Deuteronomy 22:23-24 (NRSV)
So, was the woman brought before Jesus married? Or was she like the young virgin above, (perhaps even thirteen years old) described in Deuteronomy?
And where was the man?
The law required that both be put to death, and the Pharisees claimed she had been caught “in flagrante.”
Had the man been in on the plot?
In Jesus’ day it was not uncommon for rabbis to go from town to town to teach. In each town the rabbi would find a woman that pleased him, and he would marry her. When he was ready to leave that town he would divorce her, and marry another woman in the next town. It may have looked legal, but Jesus had already pronounced such practices as adultery. Most likely, the Pharisees would have agreed. Was it something like that?
The trap should have been airtight.
- They were banking on Jesus losing the people’s sympathy if he tried to uphold this unpopular and seldom enforced law.
Even Joseph, a righteous man, thirty years before, had planned on quietly releasing Mary from their betrothal, rather than have her stoned. And in any case, because of the Roman occupation, the Jews were not allowed to exact the death penalty (even though they did, pretty routinely, “for religious purposes”), so Jesus might even have gone to prison.
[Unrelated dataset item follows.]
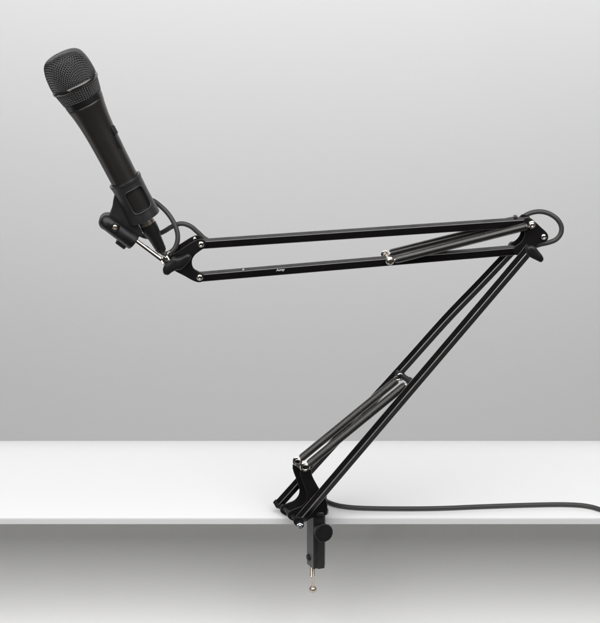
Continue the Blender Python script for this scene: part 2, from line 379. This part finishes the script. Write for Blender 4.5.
# clip sleeve with a window
n = 240; S0, S1 = 107.5, 150.5; rows = 84
def sleeve_r(t):                                    # outer radius px
    return 16.6 + .6*math.exp(-((t-.03)/.05)**2) - .8*math.sin(math.pi*min(1, t*1.1))*.6 + .3*t
bm = bmesh.new(); outer = []; inner = []
side = 1 if V_.x > 0 else -1
for i in range(rows+1):
    t = i/rows; s = S0+(S1-S0)*t; ro, ri = [], []
    for k in range(n):
        an = 2*math.pi*k/n; dir_ = U_*math.cos(an)+V_*math.sin(an)*side
        r = sleeve_r(t)
        ro.append(bm.verts.new(A(s)+dir_*r*MP)); ri.append(bm.verts.new(A(s)+dir_*(r-2.4)*MP))
    outer.append(ro); inner.append(ri)
def in_window(i, k):
    t = (i+.5)/rows; an = (2*math.pi*(k+.5)/n + math.pi) % (2*math.pi) - math.pi; deg = math.degrees(an)
    # rounded window facing right of the viewer
    u = (deg-23)/38; v = (t-.49)/.275
    return abs(u)**5+abs(v)**5 < 1
for i in range(rows):
    for k in range(n):
        k2 = (k+1) % n
        if in_window(i, k): continue
        bm.faces.new((outer[i][k], outer[i][k2], outer[i+1][k2], outer[i+1][k]))
        bm.faces.new((inner[i][k2], inner[i][k], inner[i+1][k], inner[i+1][k2]))
        for di, dk, va, vb in ((0, -1, (i, k), (i+1, k)), (0, 1, (i+1, k2), (i, k2)), (-1, 0, (i, k2), (i, k)), (1, 0, (i+1, k), (i+1, k2))):
            ni, nk = i+di, (k+dk) % n
            if ni < 0 or ni >= rows or in_window(ni, nk):
                bm.faces.new((outer[va[0]][va[1]], outer[vb[0]][vb[1]], inner[vb[0]][vb[1]], inner[va[0]][va[1]]))
bmesh.ops.remove_doubles(bm, verts=bm.verts, dist=1e-7)
for v in [v for v in bm.verts if not v.link_faces]: bm.verts.remove(v)
clip = obj('mic_clip', bm, M['clip'], arm, ang=60)
bm = bmesh.new(); fr_ = []            # raised lip round the window
for q in range(72):
    th = 2*math.pi*q/72; cu_, su_ = math.cos(th), math.sin(th)
    uu = math.copysign(abs(cu_)**.4, cu_)*1.02; vv = math.copysign(abs(su_)**.4, su_)*1.03
    an = R(23+38*uu); t = .49+.275*vv
    fr_.append(A(S0+(S1-S0)*t) + (U_*math.cos(an)+V_*math.sin(an)*side)*(sleeve_r(t)+.05)*MP)
fr_.append(fr_[0].copy()); pipe(bm, fr_, .00085, 8, cap=False)
obj('window_lip', bm, M['clip'], clip, ang=80)
bm = bmesh.new()
prism(bm, smooth_poly([(116, 192), (113.4, 199), (112.3, 206), (110.6, 212), (108, 219), (113, 225), (124, 229), (133, 234), (139.5, 237.5), (142, 234.5), (139.5, 229), (138, 224), (142, 216), (134, 205), (124, 194)], 3), -.0125, .020)
obj('clip_stem', bm, M['clip'], clip, bevel=.004, seg=4, ang=50)
bm = bmesh.new(); c = P(107.8, 219.6, .004); turned(bm, c, F, [(0, .0086), (.001, .0094), (.005, .0094), (.0056, .0082), (.0064, .0082), (.007, .0092), (.011, .0092), (.012, .008)], 36)
obj('hinge_ear', bm, M['clip'], clip)

# printed mark on the lower tube of the upper arm
cu = bpy.data.curves.new('t', 'FONT'); cu.body = 'Auray'; cu.size = .0052; cu.shear = .3; cu.offset = .00012; cu.extrude = .00004
to = bpy.data.objects.new('t', cu); scene.collection.objects.link(to)
bpy.context.view_layer.update()
me = bpy.data.meshes.new_from_object(to.evaluated_get(bpy.context.evaluated_depsgraph_get()))
bpy.data.objects.remove(to)
mw = max(v.co.x for v in me.vertices)
bm = bmesh.new(); bm.from_mesh(me)
p0 = P(276.2, 271.2, -.00885); p1 = P(285.0, 270.45, -.00885); d = (p1-p0); k = d.length/mw; d.normalize(); upv = Vector((-d.z, 0, d.x))
for v in bm.verts: x, y, z = v.co; v.co = p0 + d*x*k + upv*y*k*1.0 + F*z
obj('printed_mark', bm, M['ink'], TL)
bm = bmesh.new(); turned(bm, P(243.3, 269.6, -.0086), F, [(0, .0011), (.0004, .0009)], 12); obj('rivet', bm, M['ink'], TL)
# small cable clip on top of the upper tube
bm = bmesh.new(); pipe(bm, catmull([P(501, 220.2, .0), P(507, 218.6, .001), (P(513, 217.4, .002))], 4), .0011, 8); c = P(515.3, 217.6, .001); box(bm, c, Vector((1, 0, 0)), Vector((0, 1, 0)), Vector((0, 0, 1)), .0042, .006, .0048)
obj('cable_tie', bm, M['rubber'], arm, bevel=.0006)

# ---------------- microphone ----------------
mic = empty('microphone', A(104), 'dark grey handheld microphone with wire mesh head held in the clip', 'microphone')
bm = bmesh.new()
mic_prof(bm, [(21.3, 19.0), (22.2, 19.4), (23.2, 19.3), (27, 18.4), (33, 17.4), (42, 16.3), (52, 15.5), (62, 15.0), (80, 14.5), (104, 14.2), (148, 13.6), (151, 13.2), (152, 10.5)], 72)
body = obj('body', bm, M['mic'], mic, ang=40)
bm = bmesh.new(); mic_prof(bm, [(14.6, 19.4), (15.2, 20.2), (20.8, 19.7), (21.2, 19.3)], 72); obj('band', bm, M['band'], mic)
bm = bmesh.new(); mic_prof(bm, [(-2.6, 22.6), (-2.2, 24.0), (-1, 24.7), (.8, 24.7), (2.0, 24.1), (2.6, 22.6)], 72); obj('grille_ring', bm, M['ring'], mic, ang=80)
HEAD = [(-1.5, 23.2), (-6, 23.6), (-12, 23.4), (-18, 22.8), (-23, 21.7), (-27.5, 20.1), (-30.8, 17.4), (-32.8, 13.3), (-33.8, 7.5), (-34.1, 0.01)]
bm = bmesh.new(); mic_prof(bm, [(s*.985, r*.965) for s, r in HEAD], 56); core = obj('grille', bm, M['foam'], mic)
# finely resampled head profile, arc length measured from the crown
hp = catmull([Vector((s, r, 0)) for s, r in HEAD[::-1]], 8); arc = [0]
for a, b in zip(hp, hp[1:]): arc.append(arc[-1]+(b-a).length)
def on_head(al, an, lift=0):
    al = min(al, arc[-1]-1e-4); i = 0
    while arc[i+1] < al: i += 1
    f = (al-arc[i])/(arc[i+1]-arc[i]); q = hp[i].lerp(hp[i+1], f); r = max(q.y, 0)+lift
    return A(q.x) + (U_*math.cos(an)+V_*math.sin(an)*side)*r*MP
G = 1.8; Smax = arc[-1]; bm = bmesh.new(); N = int(Smax/G)
for fam in (0, 1):
    for i in range(-N, N+1):
        c = i*G; half = math.sqrt(max(0, Smax**2-c*c))
        if half < 2: continue
        m_ = max(8, int(half*2/(G*.5))); pts = []
        for j in range(m_+1):
            t = -half + 2*half*j/m_; x, y = (c, t) if fam == 0 else (t, c)
            par = math.cos(math.pi*t/G)*(1 if i % 2 else -1)*(1 if fam == 0 else -1)
            pts.append(on_head(math.hypot(x, y), math.atan2(y, x)-.12, .30*par))
        pipe(bm, pts, .37*MP, 5, cap=False)
obj('wire_mesh', bm, M['wire'], core, ang=80)
# lower mesh collar, woven on the bias
bm = bmesh.new(); mic_prof(bm, [(2.2, 22.3), (15, 19.5)], 56); low = obj('lower_grille', bm, M['foam'], mic)
bm = bmesh.new(); NN = 52
for fam in (1, -1):
    for i in range(NN):
        pts = []
        for j in range(25):
            t = j/24; s = 2.4+12.6*t; r = 22.9+(20.1-22.9)*t + .25*math.cos(math.pi*j/2+(0 if fam > 0 else math.pi))
            an = 2*math.pi*i/NN + fam*t*2*math.pi*6/NN
            pts.append(A(s)+(U_*math.cos(an)+V_*math.sin(an))*r*MP)
        pipe(bm, pts, .37*MP, 5, cap=False)
obj('wire_mesh', bm, M['wire'], low, ang=80)
# switch plate on the right flank
bm = bmesh.new(); ang = R(68)
def on_body(s, an, r): return A(s)+(U_*math.cos(an)+V_*math.sin(an)*side)*r*MP
def br(s): return 14.6+2.9*math.exp(-(s-24)/14)
def flank(bm, s0, s1, half, lift, a0):
    rows_ = []
    for i in range(13):
        t = i/12; s = s0+(s1-s0)*t; hw = half*math.sqrt(max(.02, 1-(2*t-1)**6))
        rows_.append([on_body(s, a0+hw*(q/4), br(s)+(lift if abs(q) < 4 else -.6)) for q in range(-4, 5)])
    loft(bm, rows_, closed=False, cap=False)
flank(bm, 37, 77, R(30), .35, ang)
sp_ = obj('switch_plate', bm, M['lever'], mic, ang=50)
bm = bmesh.new(); u = MAX; nrm = (U_*math.cos(ang)+V_*math.sin(ang)*side).normalized(); tn = u.cross(nrm)
c = on_body(57, ang, br(57)+.9); box(bm, c, u, tn, nrm, .010, .007, .0030)
for k in (-1, 0, 1): box(bm, c+u*k*.0028+nrm*.0018, u, tn, nrm, .0012, .006, .0010)
obj('switch', bm, M['knob'], sp_, bevel=.0005)

# ---------------- cable ----------------
cab = empty('audio_cable', T(560, 505, .003), 'black rubber cable plugged into the microphone and trailing over the white tabletop', 'cable')
bm = bmesh.new(); mic_prof(bm, [(150.5, 7.2), (151, 8.0), (153.2, 8.0), (153.6, 7.5), (154.6, 7.5), (155, 8.0), (157.5, 8.0), (158, 7.4)], 36); plug = obj('plug', bm, M['brass'], cab)
bm = bmesh.new(); mic_prof(bm, [(157.6, 7.2), (158.4, 8.4), (164, 8.4), (168, 8.0), (173, 6.7), (182, 5.7), (187.5, 5.0), (189, 3.8)], 32); obj('strain_relief', bm, M['knob'], plug, ang=50)
bm = bmesh.new()
for s in (175, 178, 181, 184): mic_prof(bm, [(s, 5.0), (s+.2, 6.5-(s-175)*.09), (s+1.3, 6.4-(s-175)*.09), (s+1.5, 5.0)], 28)
obj('relief_rib', bm, M['knob'], plug)
RC = .0028; CT = RC+.0003
pts = [A(186), A(190.5), P(168.5, 253.2, -.005), P(174.5, 248.5, -.003), P(177.6, 240, 0), P(176.6, 229.5, .004), P(170.5, 217, .009), P(161, 206.5, .015), P(150, 200, .024), P(138, 207, .026), P(135, 220, .024),
       P(138.5, 232, .020), P(146, 236.6, .017), P(155, 235.2, .014), P(164, 231.4, .011), P(172, 226.6, .009), P(181, 223.6, .008), P(190, 226, .007), P(198, 232.5, .0065), P(206, 239.3, .0060)]
for t in (.06, .25, .5, .75, .92): pts.append(P(201+329*t, 243.9-22.3*t+1.5, .0052))
pts += [P(516, 221.5, .0055), P(523, 216.8, .0065), P(531, 212.9, .007), P(540, 211.6, .007), P(549, 213.6, .006), P(557, 219, .004), P(561.3, 226.5, .002), P(560.5, 234, 0), P(555.5, 239.8, -.002), P(547.5, 242.8, -.004), P(539.5, 244.6, -.006), P(531, 248, -.0075), P(524, 256, -.0125)]
for t in (.08, .25, .45, .65, .8, .9): pts.append(P(531-232.5*t+1.0, 247.5+273.5*t, -.0165+.002))
pts += [P(316, 501, -.006)+Vector((.004, .02, .0)), T(325, 500, CT), T(332, 503.6, CT), T(343, 506.3, CT), T(362, 508, CT), T(400, 508.6, CT), T(440, 508.2, CT), T(480, 506.6, CT), T(520, 505.2, CT), T(556, 504.4, CT), T(578, 505, CT), T(592, 507, CT), T(606, 511, CT), T(625, 514, CT), T(660, 512, CT), T(720, 500, CT), T(820, 480, CT), T(980, 470, CT)]
bm = bmesh.new(); pipe(bm, catmull(pts, 8), RC, 14)
obj('cord', bm, M['rubber'], cab, ang=80)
- On the other hand, if Jesus did not uphold the law, they could expose him as a fraud who did not keep God’s word.
Weirdly, as Jesus was sitting there, he bent down and began to write on the ground while they kept pressing him to make a judgment.
Nobody knows what Jesus wrote.
Finally, Jesus stood up and said, “You are right”
The one of you all who is without sin let that one be first to throw a stone at her.
Jesus, John 8:7 (NRSV)
Then he bent down to write some more things on the ground.
Some think Jesus wrote a list of everyone present who was an adulterer one way or the other. Others think Jesus started writing down everyone’s sins.
Jesus had read their hearts and knew that it was not God’s law they were concerned about.
They were not concerned about purity or the sanctity of marriage.
They were supposed to be the shepherds of God’s flock, but instead they were eager to kill God’s lambs.
To these religious authorities the woman’s life was expendable, she meant nothing more to them than a tool to trap Jesus with.
What they were really doing was using God’s word to try and trap God.
When do you and I try to trap God that way, making God’s word say what we would like it to say and somehow trapping the Lord into condoning or allowing what we want from God?
Whatever it is Jesus wrote, one by one, the men dropped their stones and silently went away until all her accusers were gone.
Jesus also read the young woman’s heart.
She knew she had sinned and made no excuse for herself.
She did not try to slip away. She owned her guilt before Jesus, acknowledging he was Lord.
Jesus would not condemn her. Instead, Jesuse forgave her on his authority as God. Jesus gives comfort to the guilty. He set her free, free from her accusers, free from the penalty of death because of what she had been caught in, and even free from her guilt.
But it is not as though Jesus did not think what the woman had done was unimportant. He told her what she had been caught in was sin. She was not to engage in it anymore.
Jesus has the power to set people free from sin and death
In a sense, this was the best day of her life.
If she had not been caught, she would not have had this moment alone with the Lord. Yes, it was humiliating, terrifying, devastating.
But Jesus had set her free.
What sin would you and I like to be set free from? How willing are we to confess it to Jesus and have this moment with him?
On the other hand, look at the scribes and Pharisees. They condoned and rationalized their own sin and at the same time were eager to see sin punished in other people’s lives, even to the death, rather than to see them forgiven and restored.
Who might you and I want to see punished, instead of repent? How willing are we to let that go and pray for Jesus to restore them instead?